## Written exercise
Among the entries, which lines carry the string "Blender"? Copy each of them.

[start Listed entries]

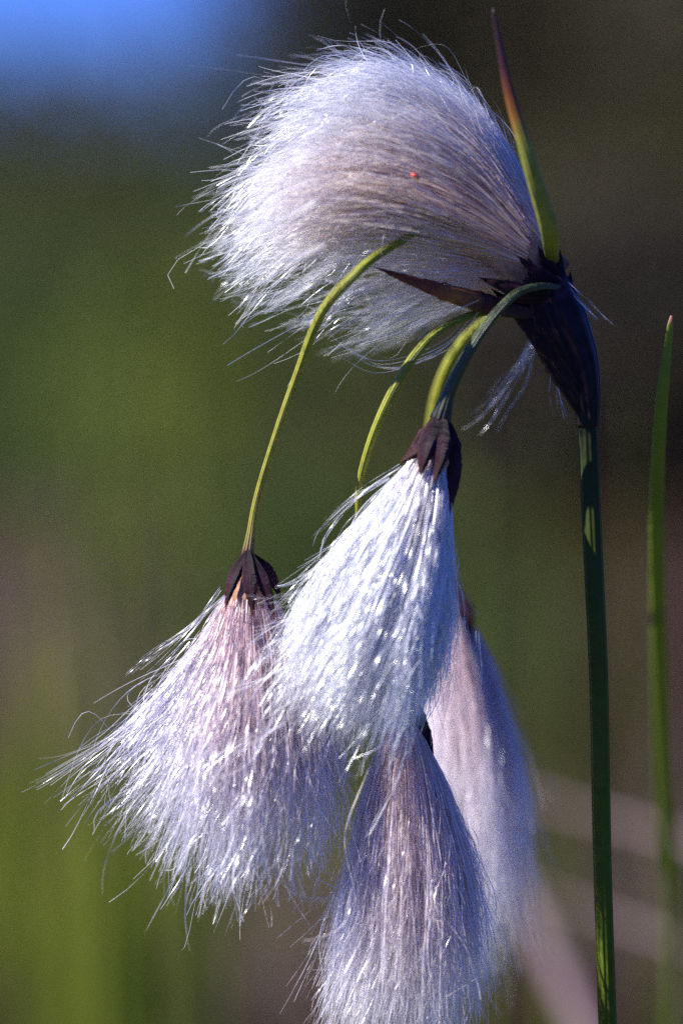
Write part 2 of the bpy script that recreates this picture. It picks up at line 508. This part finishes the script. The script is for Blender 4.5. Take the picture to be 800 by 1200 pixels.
wisps = loose([[(628, 395), (600, 440), (572, 475), (532, 503)], [(622, 400), (606, 440), (580, 470), (556, 512)], [(650, 440), (655, 465), (662, 490)],
               [(560, 352), (500, 378), (440, 398), (368, 424)], [(540, 330), (480, 345), (410, 372), (340, 366)],
               [(600, 345), (520, 350), (470, 345), (420, 372)], [(560, 360), (520, 405), (450, 428), (405, 408), (380, 385)],
               [(660, 330), (685, 360), (704, 382)]],
              [14, 12, 4, -4, 8, 10, -2, -1.5], per=6, spread=6)
hA = head([A, (*A2, 1.3), (*A3, 1.4), (*A4, 1.3), locks, wisps], 'upper head blown out to the left in a broad white plume', M_cotton_warm)
core([(652, 330, 1), (610, 300, 1), (560, 272, 1), (500, 255, 1)], [(0, 0.0026), (0.3, 0.0036), (0.7, 0.003), (1, 0.0006)], hA)
scales([((655, 330), (606, 300), 8, 1.0, -3.0, -4.5, (-4, 0)), ((650, 345), (560, 325), 10, 1.0, -3.5, -5, (-4, 0)),
        ((655, 322), (630, 288), 7, 0.8, -2.0, -2.6, (-3, 0)), ((650, 350), (575, 352), 9, 1.0, -3.0, -4, (4, 0))], hA)

# --- left head
GB = [[(268, 690), (236, 742), (198, 790), (150, 845), (84, 908)],
      [(273, 690), (252, 765), (218, 838), (180, 905), (132, 975)],
      [(281, 690), (266, 780), (240, 872), (214, 960), (180, 1045)],
      [(290, 690), (285, 790), (270, 890), (258, 975), (244, 1062)],
      [(300, 690), (310, 790), (318, 890), (318, 980), (308, 1062)],
      [(312, 692), (342, 780), (366, 870), (380, 950), (382, 1035)],
      [(322, 700), (362, 765), (395, 840), (412, 910), (414, 985)]]
Bt = tuft_points(GB, 3900, 8.0, 0.5, clumps=70, clump=0.93, wave=9, stray=0.07, jit=6, curl=13, tpow=0.9, end=(0.35, 0.97), base_depth=2.5, stray_amp=18)
wB = loose([[(265, 700), (225, 770), (150, 850), (70, 905), (26, 928)], [(262, 700), (222, 772), (150, 848), (75, 900), (22, 930)], [(262, 700), (215, 742), (175, 770), (140, 802)],
            [(258, 690), (225, 735), (190, 770), (152, 800)],
            [(320, 840), (290, 895), (215, 925), (150, 960)], [(305, 770), (275, 808), (222, 825)], [(330, 850), (280, 880), (200, 898)],
            [(295, 860), (240, 900), (180, 960), (150, 985)], [(340, 980), (345, 1045), (390, 1055), (420, 1052)], [(290, 930), (262, 970), (240, 985)]],
           [-3, -3.5, -2, 1, -10, -10, -11, -10, 6, -11], per=5, spread=3.0)
B2 = tuft_points(GB, 1300, 9, -1.5, start=(0.15, 0.5), end=(0.6, 1.0), clumps=30, clump=0.9, wave=13, stray=0.15, jit=8, base_depth=3.0, stray_amp=24)
hB = head([Bt, (*B2, 1.5), wB], 'left head spreading into a loose fan', cotton_mat('cotton_bristle_pink_glow', tip=(0.86, 0.85, 0.94), root=(0.82, 0.58, 0.56), reach=0.85, gloss=0.18))  # pink root paints the light shining through this head
core([(290, 668, 0), (292, 720, 0), (294, 780, 0)], [(0, 0.0012), (0.3, 0.0024), (1, 0.0006)], hB)
scales([((290, 646), (264, 714), 8, 1.2, -0.6, -2.8, (4, 0)), ((290, 646), (322, 726), 8, 1.2, -0.6, -2.8, (-4, 0)),
        ((290, 645), (296, 722), 9, 1.4, -0.8, -3.4, (0, 0)), ((291, 648), (270, 700), 8, 1.0, 0.8, 2.4, (4, 0)),
        ((291, 648), (330, 704), 8, 1.0, 0.6, 1.5, (-6, 0))], hB)
stalk([(642, 330, 6), (600, 285, 8), (560, 268, 0), (505, 266, -3.5), (465, 285, -5.5), (425, 313, -10), (378, 365, -8), (348, 440, -4), (320, 520, -2), (300, 590, 0), (290, 652, 0)],
      [(0, 0.0006), (0.3, 0.0004), (0.45, 0.0005), (0.55, 0.0006), (0.8, 0.00042), (0.95, 0.00048), (1, 0.0008)], hB)

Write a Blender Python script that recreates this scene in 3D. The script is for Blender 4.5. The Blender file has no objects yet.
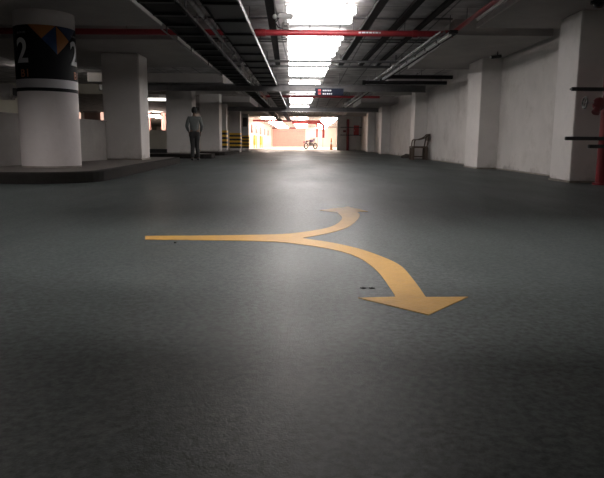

[end Listed entries]

## Reply to the task
Write part 2 of the bpy script that recreates this picture. It picks up at line 508. This part finishes the script. The script is for Blender 4.5. Take the picture to be 800 by 1200 pixels.
Write a Blender Python script that recreates this scene in 3D. The script is for Blender 4.5. The Blender file has no objects yet.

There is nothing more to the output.